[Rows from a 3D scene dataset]

□ □ □ □

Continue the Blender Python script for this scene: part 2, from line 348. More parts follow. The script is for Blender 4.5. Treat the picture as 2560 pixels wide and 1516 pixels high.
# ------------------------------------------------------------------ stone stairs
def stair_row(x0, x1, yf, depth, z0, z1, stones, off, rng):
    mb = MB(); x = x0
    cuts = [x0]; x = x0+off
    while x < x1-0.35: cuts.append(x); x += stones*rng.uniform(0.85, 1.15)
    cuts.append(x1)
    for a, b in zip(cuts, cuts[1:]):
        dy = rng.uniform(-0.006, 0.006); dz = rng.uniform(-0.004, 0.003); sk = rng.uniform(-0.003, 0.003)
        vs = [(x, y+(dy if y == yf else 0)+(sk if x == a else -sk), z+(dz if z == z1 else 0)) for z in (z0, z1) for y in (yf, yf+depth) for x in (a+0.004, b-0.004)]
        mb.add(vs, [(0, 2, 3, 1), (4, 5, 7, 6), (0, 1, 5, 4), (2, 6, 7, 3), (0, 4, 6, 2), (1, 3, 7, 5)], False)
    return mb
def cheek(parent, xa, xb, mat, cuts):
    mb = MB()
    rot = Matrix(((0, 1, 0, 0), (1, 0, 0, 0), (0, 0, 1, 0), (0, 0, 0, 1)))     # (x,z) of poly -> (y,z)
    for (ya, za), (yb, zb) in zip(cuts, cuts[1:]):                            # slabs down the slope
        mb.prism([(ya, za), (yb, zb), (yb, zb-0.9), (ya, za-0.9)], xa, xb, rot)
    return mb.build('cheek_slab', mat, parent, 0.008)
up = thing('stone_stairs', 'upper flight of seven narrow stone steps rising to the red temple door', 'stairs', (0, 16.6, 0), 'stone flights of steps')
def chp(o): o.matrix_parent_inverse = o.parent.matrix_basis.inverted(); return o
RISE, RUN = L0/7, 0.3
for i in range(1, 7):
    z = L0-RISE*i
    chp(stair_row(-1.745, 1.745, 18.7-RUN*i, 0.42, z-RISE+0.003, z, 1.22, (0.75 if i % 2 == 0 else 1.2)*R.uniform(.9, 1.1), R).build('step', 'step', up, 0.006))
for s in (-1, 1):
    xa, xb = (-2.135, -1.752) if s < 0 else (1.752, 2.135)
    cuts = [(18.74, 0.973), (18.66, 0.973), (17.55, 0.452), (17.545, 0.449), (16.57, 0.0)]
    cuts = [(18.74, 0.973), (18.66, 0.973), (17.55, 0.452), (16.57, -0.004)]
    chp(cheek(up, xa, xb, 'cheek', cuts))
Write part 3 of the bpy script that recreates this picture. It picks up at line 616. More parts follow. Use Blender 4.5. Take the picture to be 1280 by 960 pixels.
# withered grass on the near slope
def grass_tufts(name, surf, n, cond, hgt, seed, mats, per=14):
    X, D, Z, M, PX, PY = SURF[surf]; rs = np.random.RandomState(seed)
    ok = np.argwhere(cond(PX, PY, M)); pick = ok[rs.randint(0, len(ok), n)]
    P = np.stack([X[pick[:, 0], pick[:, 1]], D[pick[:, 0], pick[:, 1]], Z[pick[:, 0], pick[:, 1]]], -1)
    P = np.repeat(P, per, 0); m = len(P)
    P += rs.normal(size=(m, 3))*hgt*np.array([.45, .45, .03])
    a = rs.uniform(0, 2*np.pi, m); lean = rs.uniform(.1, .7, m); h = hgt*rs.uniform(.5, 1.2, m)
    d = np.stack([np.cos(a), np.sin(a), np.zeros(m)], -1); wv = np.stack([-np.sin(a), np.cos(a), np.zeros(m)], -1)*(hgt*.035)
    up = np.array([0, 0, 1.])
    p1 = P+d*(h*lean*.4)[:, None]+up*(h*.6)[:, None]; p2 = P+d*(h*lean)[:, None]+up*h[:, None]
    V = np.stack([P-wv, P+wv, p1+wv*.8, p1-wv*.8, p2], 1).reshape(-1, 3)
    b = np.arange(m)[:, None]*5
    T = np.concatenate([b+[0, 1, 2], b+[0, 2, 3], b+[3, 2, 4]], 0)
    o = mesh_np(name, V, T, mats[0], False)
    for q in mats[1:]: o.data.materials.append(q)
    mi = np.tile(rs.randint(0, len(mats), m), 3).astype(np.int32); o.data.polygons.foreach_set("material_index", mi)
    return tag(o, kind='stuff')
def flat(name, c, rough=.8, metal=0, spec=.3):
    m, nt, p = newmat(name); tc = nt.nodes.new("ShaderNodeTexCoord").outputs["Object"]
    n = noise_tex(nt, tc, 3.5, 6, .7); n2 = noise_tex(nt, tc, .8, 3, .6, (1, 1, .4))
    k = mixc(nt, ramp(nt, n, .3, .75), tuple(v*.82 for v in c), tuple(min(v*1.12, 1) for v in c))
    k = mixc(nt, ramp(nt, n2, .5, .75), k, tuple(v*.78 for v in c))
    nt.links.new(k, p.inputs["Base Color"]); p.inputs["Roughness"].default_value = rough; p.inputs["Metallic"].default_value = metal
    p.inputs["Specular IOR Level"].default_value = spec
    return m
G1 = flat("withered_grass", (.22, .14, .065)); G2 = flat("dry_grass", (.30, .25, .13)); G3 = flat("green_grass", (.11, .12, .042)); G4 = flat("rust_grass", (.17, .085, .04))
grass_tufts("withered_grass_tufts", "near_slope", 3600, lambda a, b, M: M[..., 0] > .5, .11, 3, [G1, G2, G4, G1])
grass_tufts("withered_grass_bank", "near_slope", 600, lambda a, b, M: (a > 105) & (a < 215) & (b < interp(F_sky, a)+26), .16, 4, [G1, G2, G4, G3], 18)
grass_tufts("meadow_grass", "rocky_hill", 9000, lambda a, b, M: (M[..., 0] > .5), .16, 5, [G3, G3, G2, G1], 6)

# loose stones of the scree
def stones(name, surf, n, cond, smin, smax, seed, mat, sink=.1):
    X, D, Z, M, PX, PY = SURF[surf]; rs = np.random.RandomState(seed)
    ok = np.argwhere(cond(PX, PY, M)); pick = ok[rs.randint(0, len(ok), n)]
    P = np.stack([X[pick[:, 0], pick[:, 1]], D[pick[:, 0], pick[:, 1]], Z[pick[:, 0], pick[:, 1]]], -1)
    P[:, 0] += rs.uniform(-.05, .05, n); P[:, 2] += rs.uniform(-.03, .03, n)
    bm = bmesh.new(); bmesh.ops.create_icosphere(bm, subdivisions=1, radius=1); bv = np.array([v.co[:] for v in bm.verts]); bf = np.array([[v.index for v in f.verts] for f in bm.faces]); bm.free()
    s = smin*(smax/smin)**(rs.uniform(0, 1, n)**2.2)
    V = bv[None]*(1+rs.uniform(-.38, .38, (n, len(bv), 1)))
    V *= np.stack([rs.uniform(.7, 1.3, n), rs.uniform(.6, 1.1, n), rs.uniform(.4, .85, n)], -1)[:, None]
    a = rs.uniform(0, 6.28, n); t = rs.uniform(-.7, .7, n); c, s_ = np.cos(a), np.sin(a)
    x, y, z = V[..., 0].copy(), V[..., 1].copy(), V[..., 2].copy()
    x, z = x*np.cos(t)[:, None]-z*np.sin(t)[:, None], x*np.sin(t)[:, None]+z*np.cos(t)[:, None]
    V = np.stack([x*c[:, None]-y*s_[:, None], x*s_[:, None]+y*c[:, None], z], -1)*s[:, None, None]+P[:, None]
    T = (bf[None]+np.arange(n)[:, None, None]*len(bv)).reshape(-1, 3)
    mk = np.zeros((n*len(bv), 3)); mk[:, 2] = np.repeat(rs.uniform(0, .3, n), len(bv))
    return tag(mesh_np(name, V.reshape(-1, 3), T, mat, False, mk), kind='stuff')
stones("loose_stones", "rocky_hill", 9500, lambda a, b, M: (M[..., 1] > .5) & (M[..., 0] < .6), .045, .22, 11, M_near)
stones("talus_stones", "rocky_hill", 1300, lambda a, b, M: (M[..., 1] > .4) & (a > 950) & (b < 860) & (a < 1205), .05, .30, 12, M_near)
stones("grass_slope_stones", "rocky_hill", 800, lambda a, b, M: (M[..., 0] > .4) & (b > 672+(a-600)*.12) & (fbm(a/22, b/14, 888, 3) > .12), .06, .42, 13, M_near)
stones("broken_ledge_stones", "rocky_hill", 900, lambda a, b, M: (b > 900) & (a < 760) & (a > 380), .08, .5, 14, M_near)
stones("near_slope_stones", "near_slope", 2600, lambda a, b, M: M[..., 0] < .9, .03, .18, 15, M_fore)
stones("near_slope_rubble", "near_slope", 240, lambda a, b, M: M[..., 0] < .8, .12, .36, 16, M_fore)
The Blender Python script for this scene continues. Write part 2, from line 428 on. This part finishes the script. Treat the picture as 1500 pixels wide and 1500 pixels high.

□ □ □ □

EXERCISE: Pick out the lines above that hold the string "wide" and show them.

FINISHED TASK:
Continue the Blender Python script for this scene: part 2, from line 348. More parts follow. The script is for Blender 4.5. Treat the picture as 2560 pixels wide and 1516 pixels high.
The Blender Python script for this scene continues. Write part 2, from line 428 on. This part finishes the script. Treat the picture as 1500 pixels wide and 1500 pixels high.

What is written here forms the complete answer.